SÍNDROME DE ESTOCOLMO EN PENSIONES

Juan Francisco Martín Seco. El viejo topo

Lo he afirmado tres veces, luego es verdad. Las mayores mentiras se pueden trasformar en dogmas, o los errores en aciertos, a base de repetir un mismo mensaje de forma continuada. Esto es lo que ha ocurrido con las pensiones.
Desde hace más de treinta años todos los cañones informativos de las entidades financieras, de las fundaciones ligadas a ellas o a los poderes económicos, e incluso muchos políticos, han venido martilleando a la opinión pública con el soniquete de que el sistema público de pensiones no es viable, o de que en cualquier caso necesita una profunda reforma (léase reducción) para su sostenibilidad y de que se hace preciso, por tanto, que los ciudadanos comiencen a ahorrar, es decir, a suscribir fondos, planes de pensiones o instrumentos similares, finalidad última del mensaje.
Tanta fuerza ha tenido la ofensiva, que ha terminado calando profundamente en la sociedad. De ahí que no haya que sorprenderse de los datos que ofrece la encuesta realizada por la fundación Mapfre en la que, por ejemplo, más del cuarenta por ciento de los españoles piensan que cuando se jubilen no van a cobrar pensión. Estoy seguro, sin embargo, de que esas mismas personas no dudan de que va a seguir habiendo sanidad pública y educación pública; no cuestionan que se vaya a poder pagar a los policías, a los jueces y a los demás funcionarios o que los poseedores de títulos de deuda pública vayan a cobrar los intereses.


Sin motivo fundado, el pesimismo existente con respecto a las pensiones es radical. Una buena parte del otro sesenta por ciento considera que una vez jubilados no podrán mantener el mismo poder adquisitivo y que la cuantía de su pensión no sobrepasará los 900 euros mensuales; 150 euros menos que la pensión media actual, que ya es suficientemente baja. Se produce una especie de síndrome de Estocolmo en virtud del cual los ciudadanos han terminado asumiendo los sofismas y falacias construidos con la pirámide demográfica, con el incremento de esperanza de vida y, sobre todo, al ligar la suerte de las pensiones a la evolución de las cotizaciones, sin que nadie por el contrario repare en el incremento de la productividad y de la renta per cápita. Es una especie de promesa autocumplida, porque es precisamente el derrotismo en esta materia el que puede hacer posible que el sistema público de pensiones se deteriore, al tirar la toalla antes de comenzar el combate.
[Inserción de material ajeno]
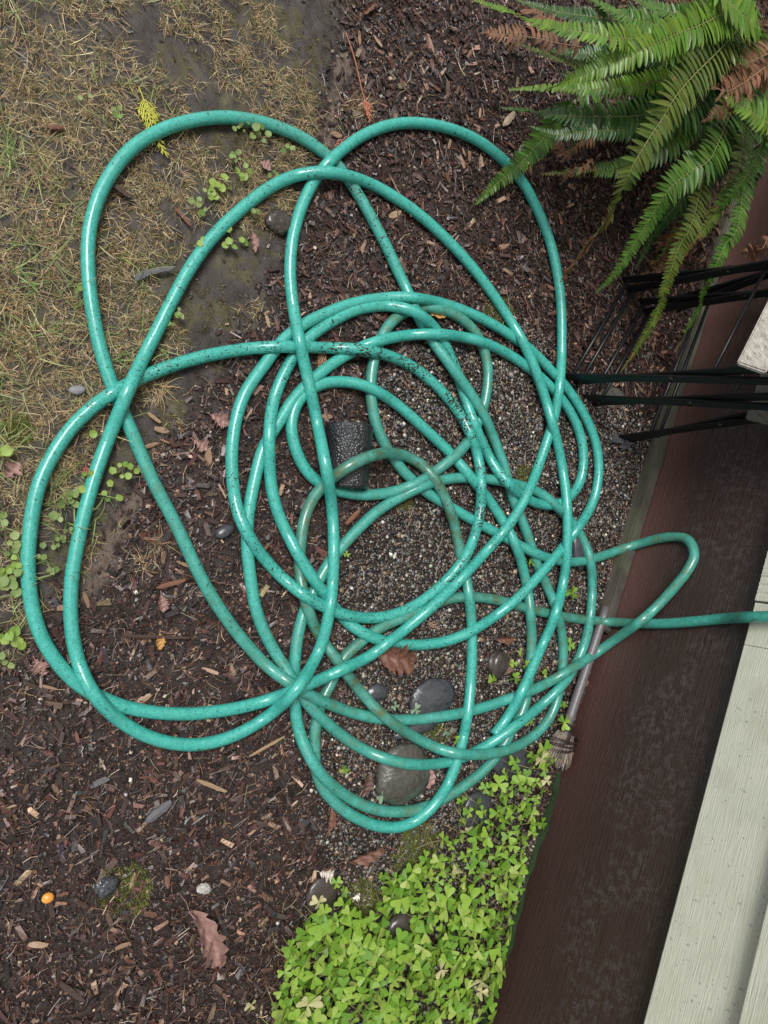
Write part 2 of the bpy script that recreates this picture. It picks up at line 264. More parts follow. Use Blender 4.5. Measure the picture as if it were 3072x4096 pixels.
HOSE = """1967,13734,5022 2000,13621,4749 2058,13596,4413 2111,13608,4037 2234,13952,3417 2332,14015,2960 2419,13977,2556 2504,13939,2132 2580,13906,1683 2641,13879,1206 2689,13856,702 2715,13749,249 2663,13299,107 2570,12723,103 2455,12166,103 2327,11631,103 2188,11117,103 2046,10621,103 1936,10131,103 1876,9647,103 1871,9177,103 1959,8741,103 2079,8331,103 2192,7930,103 2305,7541,103 2453,7182,103 2644,6864,103 2857,6577,103 3128,6369,103 3422,6206,103 3711,6042,103 4025,5938,103 4357,5892,103 4696,5888,103 5042,5926,103 5385,6054,103 5701,6287,103 5983,6585,103 6225,6931,103 6422,7315,103 6533,7729,103 6507,8123,129 6316,8408,241 6085,8683,269 5857,8984,174 5529,9142,203 5190,9278,208 4873,9458,119 4474,9471,217 4117,9563,172 3759,9651,105 3377,9679,103 2991,9690,103 2604,9683,103 2210,9624,142 1812,9506,229 1443,9510,122 1067,9418,103 690,9320,103 315,9203,131 -49,8985,251 -392,8809,252 -706,8562,280 -977,8340,168 -1152,7979,151 -1189,7442,361 -1099,6863,683 -955,6477,739 -780,6208,636 -583,6071,318 -339,5882,173 -42,5738,105 283,5638,103 616,5589,103 952,5571,103 1288,5584,114 1607,5617,222 1933,5711,241 2276,5903,124 2587,6105,110 2865,6281,209 3172,6510,197 3498,6797,108 3799,7051,114 4059,7272,222 4324,7569,252 4615,7995,135 4865,8395,104 5060,8767,159 5143,9058,370 5278,9566,309 5357,10086,257 5368,10604,217 5324,11163,112 5151,11596,103 4890,11947,103 4541,12170,103 4151,12296,103 3746,12375,103 3330,12401,103 2903,12336,126 2468,12117,226 2078,12036,134 1691,11848,103 1308,11623,103 915,11447,103 526,11279,103 146,11092,103 -226,10893,103 -605,10738,103 -987,10608,103 -1357,10447,103 -1716,10260,111 -2049,9986,215 -2367,9733,242 -2663,9463,251 -2941,9173,280 -3226,8923,255 -3517,8708,174 -3813,8499,109 -4086,8236,187 -4399,8067,187 -4734,7940,106 -5034,7758,103 -5333,7582,103 -5623,7399,103 -5902,7208,103 -6173,7011,103 -6432,6807,103 -6674,6587,103 -6891,6348,103 -7045,6059,103 -7171,5758,103 -7249,5437,103 -7285,5106,103 -7290,4773,103 -7261,4439,103 -7198,4109,103 -7094,3786,103 -6960,3475,103 -6801,3177,103 -6614,2897,103 -6400,2640,103 -6154,2415,103 -5885,2228,103 -5602,2073,103 -5312,1947,103 -5017,1856,103 -4721,1794,103 -4426,1767,103 -4135,1765,103 -3847,1780,103 -3561,1808,103 -3279,1849,103 -2998,1900,103 -2720,1962,103 -2447,2042,103 -2176,2131,103 -1909,2233,103 -1643,2344,103 -1377,2460,103 -1107,2573,103 -834,2688,103 -562,2809,103 -292,2943,103 -23,3085,103 251,3223,103 532,3357,103 818,3487,103 1104,3624,103 1389,3773,103 1668,3941,103 1944,4123,103 2217,4320,103 2483,4536,103 2746,4764,105 2975,4982,198 3150,5191,388 3360,5485,397 3584,5847,300 3801,6250,175 3991,6649,105 4138,7034,103 4255,7437,103 4331,7857,103 4373,8284,111 4372,8680,180 4381,9137,171 4386,9643,107 4345,10114,103 4279,10583,108 4179,10990,200 4091,11486,190 3959,11959,200 3768,12330,311 3626,12896,231 3453,13429,192 3177,13632,455 2878,13668,869 2564,13613,1334 2309,13945,1437 2011,14158,1609 1693,14301,1814 1366,14457,1983 1002,14652,2025 658,14785,1758 602,14782,1287 687,14746,809 817,14667,356 950,14330,121 1083,13766,103 1183,13189,103 1204,12612,103 1120,12039,123 956,11425,237 775,11019,160 577,10614,104 386,10172,103 197,9743,103 2,9332,103 -193,8935,103 -388,8551,103 -611,8205,103 -865,7901,103 -1144,7642,103 -1442,7425,103 -1765,7270,103 -2107,7178,103 -2457,7136,103 -2814,7152,103 -3171,7229,103 -3524,7364,103 -3861,7570,103 -4136,7891,103 -4306,8301,103 -4356,8744,103 -4303,9180,103 -4138,9566,103 -3872,9863,103 -3534,10049,103 -3158,10130,103 -2765,10108,103 -2374,10015,103 -1994,9859,103 -1636,9640,107 -1309,9289,195 -1050,8944,189 -821,8625,123 -608,8182,232 -470,7836,148 -382,7454,104 -347,7046,103 -373,6650,103 -452,6273,103 -601,5937,103 -839,5683,103 -1134,5518,103 -1451,5418,103 -1784,5413,103 -2107,5533,103 -2368,5785,103 -2530,6129,103 -2590,6509,106 -2549,6855,185 -2442,7207,221 -2298,7618,113 -2101,7959,103 -1876,8282,103 -1644,8609,103 -1401,8936,103 -1137,9245,116 -848,9469,226 -559,9801,184 -259,10163,106 66,10443,106 404,10642,184 759,10786,281 1150,11048,169 1554,11222,105 1950,11267,159 2345,11274,219 2773,11396,114 3182,11401,103 3584,11362,103 3983,11313,103 4373,11230,103 4723,11041,103 5033,10782,103 5339,10529,103 5612,10239,103 5825,9890,103 5989,9508,103 6119,9113,103 6229,8717,103 6275,8301,103 6239,7873,103 6140,7453,103 5974,7056,103 5749,6695,104 5469,6348,155 5148,6019,252 4830,5789,273 4534,5653,192 4228,5562,108 3890,5494,103 3552,5477,103 3216,5472,103 2880,5472,103 2550,5507,103 2224,5570,103 1910,5679,103 1609,5827,103 1313,5994,103 1026,6187,103 757,6418,103 499,6675,103 249,6950,103 13,7251,103 -192,7592,103 -371,7937,145 -530,8269,237 -661,8764,125 -738,9232,103 -755,9705,103 -733,10171,128 -670,10583,227 -580,11159,133 -436,11659,126 -187,12013,210 107,12487,126 439,12868,104 820,13096,142 1227,13181,220 1667,13350,117 2098,13347,110 2504,13195,207 2928,13150,161 3335,13036,104 3696,12788,114 3995,12397,219 4248,12001,243 4510,11700,129 4692,11231,197 4850,10756,273 5045,10402,209 5228,10061,111 5342,9638,103 5400,9196,103 5389,8737,117 5267,8191,275 5123,7716,358 4986,7350,301 4858,7070,127 4640,6733,103 4387,6413,107 4090,6080,196 3802,5793,242 3513,5575,225 3199,5376,252 2916,5223,170 2634,5056,105 2329,4892,103 2016,4757,103 1697,4661,103 1372,4606,103 1048,4560,103 724,4526,103 400,4520,103 77,4541,103 -245,4591,103 -564,4659,103 -885,4736,103 -1201,4839,103 -1495,5009,103 -1785,5201,103 -2081,5390,103 -2358,5620,103 -2614,5890,103 -2858,6182,103 -3079,6505,103 -3285,6841,117 -3426,7154,229 -3572,7573,192 -3697,8027,134 -3730,8366,281 -3757,8768,343 -3804,9321,204 -3756,9746,250 -3697,10272,162 -3579,10766,104 -3401,11199,103 -3196,11622,103 -2949,12020,103 -2664,12385,103 -2331,12691,103 -1958,12924,103 -1548,13049,103 -1122,13054,103 -704,12929,103 -357,12578,121 -168,12079,125 -207,11555,110 -396,10996,224 -643,10457,409 -943,10274,241 -1282,10125,112 -1617,9862,184 -1957,9641,238 -2323,9558,122 -2681,9428,103 -3032,9284,103 -3367,9107,113 -3661,8851,184 -3929,8576,226 -4076,8145,383 -4185,7800,308 -4237,7495,125 -4160,7099,103 -4020,6711,103 -3820,6361,103 -3596,6037,103 -3351,5744,103 -3068,5505,103 -2762,5320,103 -2447,5166,103 -2125,5046,106 -1786,4951,182 -1448,4890,271 -1125,4898,241 -806,4950,135 -481,4995,103 -159,5067,103 154,5185,103 456,5319,143 748,5438,258 1042,5621,256 1332,5821,253 1625,6087,163 1921,6347,104 2200,6599,110 2406,6869,212 2584,7247,193 2725,7700,106 2792,8128,103 2814,8568,103 2787,9011,107 2679,9388,192 2532,9798,205 2365,10272,123 2137,10585,231 1895,10945,258 1624,11303,261 1340,11661,262 1044,12050,224 730,12475,138 399,12738,225 51,13161,126 -343,13426,103 -766,13556,103 -1200,13582,103 -1625,13505,103 -2027,13325,103 -2397,13068,103 -2739,12767,103 -3051,12428,103 -3322,12049,103 -3586,11675,103 -3821,11284,103 -4001,10855,103 -4163,10427,103 -4296,9993,103 -4397,9554,103 -4467,9113,103 -4493,8651,136 -4435,8106,308 -4430,7745,206 -4378,7387,106 -4269,6985,103 -4129,6600,103 -3957,6237,103 -3771,5892,103 -3560,5573,103 -3321,5287,103 -3044,5055,103 -2755,4852,103 -2472,4648,103 -2180,4471,103 -1870,4352,103 -1552,4279,103 -1231,4237,103 -910,4226,103 -590,4241,103 -272,4280,108 40,4328,191 332,4433,272 615,4617,225 887,4863,116 1142,5100,105 1370,5324,193 1560,5526,393 1761,5864,330 1937,6231,268 2065,6625,220 2148,7076,114 2148,7491,103 2071,7894,103 1929,8279,103 1731,8637,103 1494,8967,110 1218,9207,210 911,9462,218 568,9701,153 195,9758,240 -186,9836,229 -566,9767,337 -956,9829,206 -1336,9773,153 -1680,9548,244 -2027,9422,134 -2331,9182,103 -2592,8879,103 -2825,8556,103 -3021,8210,103 -3157,7828,109 -3211,7371,216 -3219,6925,308 -3227,6564,251 -3226,6239,133 -3183,5840,181 -3134,5441,261 -3094,5086,264 -3065,4779,165 -3009,4462,104 -2924,4135,103 -2830,3816,103 -2720,3510,103 -2602,3213,103 -2470,2929,103 -2330,2655,104 -2163,2386,158 -1982,2128,242 -1819,1915,131 -1620,1710,103 -1401,1523,103 -1163,1364,103 -916,1225,103 -660,1107,103 -394,1015,103 -120,955,103 157,914,103 436,886,103 715,869,103 995,872,103 1275,892,103 1555,934,103 1830,1001,103 2099,1100,103 2353,1235,103 2594,1397,103 2816,1588,103 3006,1811,103 3162,2061,103 3304,2323,103 3410,2603,103 3493,2894,103 3553,3195,103 3595,3504,103 3611,3819,103 3612,4140,103 3594,4466,103 3554,4794,107 3457,5072,238 3305,5280,529 3241,5647,439 3185,6051,295 3062,6349,390 2994,6794,207 2866,7166,163 2661,7436,263 2493,7829,165 2281,8138,199 2055,8424,272 1832,8763,263 1595,9127,208 1333,9424,245 1072,9829,133 792,10154,137 497,10355,294 191,10661,298 -144,10935,294 -503,11178,283 -890,11507,137 -1285,11716,103 -1683,11890,103 -2087,12053,105 -2487,12111,175 -2882,12111,269 -3312,12219,212 -3759,12342,110 -4181,12357,103 -4599,12350,103 -5013,12325,103 -5421,12268,103 -5818,12179,103 -6203,12058,103 -6569,11897,103 -6913,11699,103 -7236,11470,103 -7538,11216,103 -7789,10905,103 -7994,10552,103 -8152,10168,103 -8259,9759,103 -8305,9326,103 -8297,8883,103 -8244,8440,103 -8141,8004,103 -7979,7584,103 -7763,7191,103 -7509,6833,104 -7197,6494,146 -6849,6166,234 -6589,5973,124 -6267,5783,103 -5926,5630,103 -5583,5513,103 -5241,5431,103 -4900,5387,103 -4564,5374,103 -4234,5397,103 -3902,5434,123 -3542,5438,260 -3189,5447,399 -2895,5560,310 -2590,5665,250 -2271,5747,241 -1966,5878,121 -1635,5948,136 -1276,5892,417 -937,5877,595 -617,5972,533 -294,6155,264 45,6266,110 390,6283,124 728,6232,242 1069,6222,247 1411,6209,235 1731,6107,366 2063,6057,345 2400,6010,267 2717,5907,220 2964,5670,376 3139,5337,708 3373,5137,668 3669,5041,290 3882,4835,111 4013,4547,103 4106,4245,103 4156,3934,103 4158,3620,103 4109,3309,103 4012,3009,103 3875,2726,103 3701,2465,104 3487,2224,141 3235,2002,245 2981,1825,277 2728,1701,217 2469,1616,115 2185,1553,103 1897,1513,103 1609,1498,103 1321,1501,103 1035,1522,103 752,1563,103 470,1613,103 188,1672,103 -94,1736,103 -375,1809,103 -656,1888,103 -936,1979,103 -1215,2077,105 -1487,2170,173 -1750,2257,290 -2020,2352,355 -2315,2484,263 -2622,2634,131 -2912,2773,103 -3199,2909,103 -3490,3042,103 -3784,3179,103 -4079,3323,103 -4372,3481,103 -4661,3658,103 -4945,3855,103 -5219,4076,103 -5488,4315,103 -5750,4572,103 -6006,4845,103 -6243,5144,103 -6439,5471,114 -6524,5776,234 -6572,6110,312 -6623,6507,268 -6661,6940,155 -6624,7338,104 -6521,7698,103 -6393,8053,103 -6239,8399,103 -6058,8733,103 -5857,9060,103 -5640,9382,103 -5405,9695,103 -5151,9997,103 -4878,10287,103 -4591,10567,104 -4279,10809,145 -3933,10977,258 -3600,11207,260 -3244,11396,267 -2891,11625,210 -2519,11808,190 -2121,11887,266 -1742,12095,189 -1351,12294,107 -942,12393,107 -524,12369,215 -108,12326,308 305,12337,314 720,12342,303 1137,12356,253 1560,12395,140 1956,12234,193 2311,11905,393 2710,11856,246 3089,11734,131 3415,11424,236 3744,11157,305 4055,10869,387 4431,10777,209 4765,10589,106 5032,10284,103"""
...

La encuesta se adentra también en el tema del ahorro que los ciudadanos guardan para la jubilación. No es de extrañar. Mapfre es una empresa de seguros y esta ha sido siempre la finalidad de la ofensiva: promocionar los fondos privados de pensiones o figuras análogas. La contestación de los encuestados es bastante lógica, el setenta por ciento no ahorra porque no puede, pero del 30% restante muy pocos serían, aunque no lo digan, los que podrían con su ahorro mantener una pensión. Por otra parte, la contestación de todos ellos con carácter general debería haber sido que de hecho ya están ahorrando todos los meses, puesto que las cotizaciones (incluyendo las empresariales) forman parte de su retribución, se pagan mes a mes durante toda su vida laboral.
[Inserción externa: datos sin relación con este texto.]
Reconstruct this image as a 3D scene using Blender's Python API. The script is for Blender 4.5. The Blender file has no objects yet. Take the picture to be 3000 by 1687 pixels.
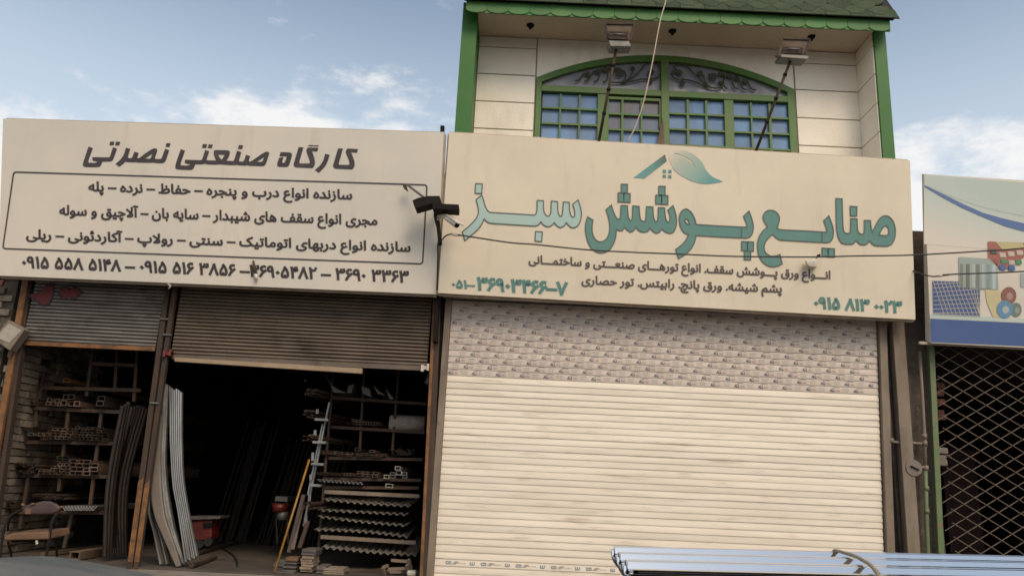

Por mucho que se empeñen las entidades financieras y por mucha propaganda que hagan de los fondos y de los planes de pensiones, la mayoría de los ciudadanos no tienen apenas capacidad de ahorro. Deteriorar el sistema público de pensiones y confiar la supervivencia en la jubilación al ahorro privado es condenar a amplias capas de la población a la pobreza o a la beneficencia. Aparte de las pensiones públicas, tan solo la casa en propiedad puede tener cierta importancia en la riqueza de la casi totalidad de jubilados (presentes y futuros). Por eso se entiende mal que la vivienda se haya convertido en diana de los distintos impuestos.
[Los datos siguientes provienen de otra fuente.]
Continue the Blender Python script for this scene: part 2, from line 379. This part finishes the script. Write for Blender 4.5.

El día 2 del presente mes, el Consejo de Ministros aprobó (al mismo tiempo que endurecía el impuesto de sociedades e incrementaba los gravámenes al tabaco, al alcohol, etc.) los coeficientes de actualización de los valores catastrales que subirán en 1.895 localidades de toda España, y que derivará en una subida de impuestos tales como el IBI o la plusvalía municipal. Lo cierto es que desde el comienzo de la crisis, de una u otra forma, los ayuntamientos no han dejado de subir el IBI. Pese a que el valor de mercado de los inmuebles se ha desplomado un 30%, la recaudación del impuesto ha crecido un 76%.

El hecho es tanto más injusto en cuanto que la vivienda representa el único patrimonio y la única reserva de cara a complementar la pensión de las clases bajas y medias. Resulta significativo que mientras el impuesto de patrimonio es objeto de toda clase de improperios y críticas, el IBI apenas recibe censuras cuando es en el fondo un impuesto de patrimonio, solo que parcial y no progresivo, y recae exclusivamente sobre aquella parte de la riqueza nacional que es propiedad de las capas sociales modestas.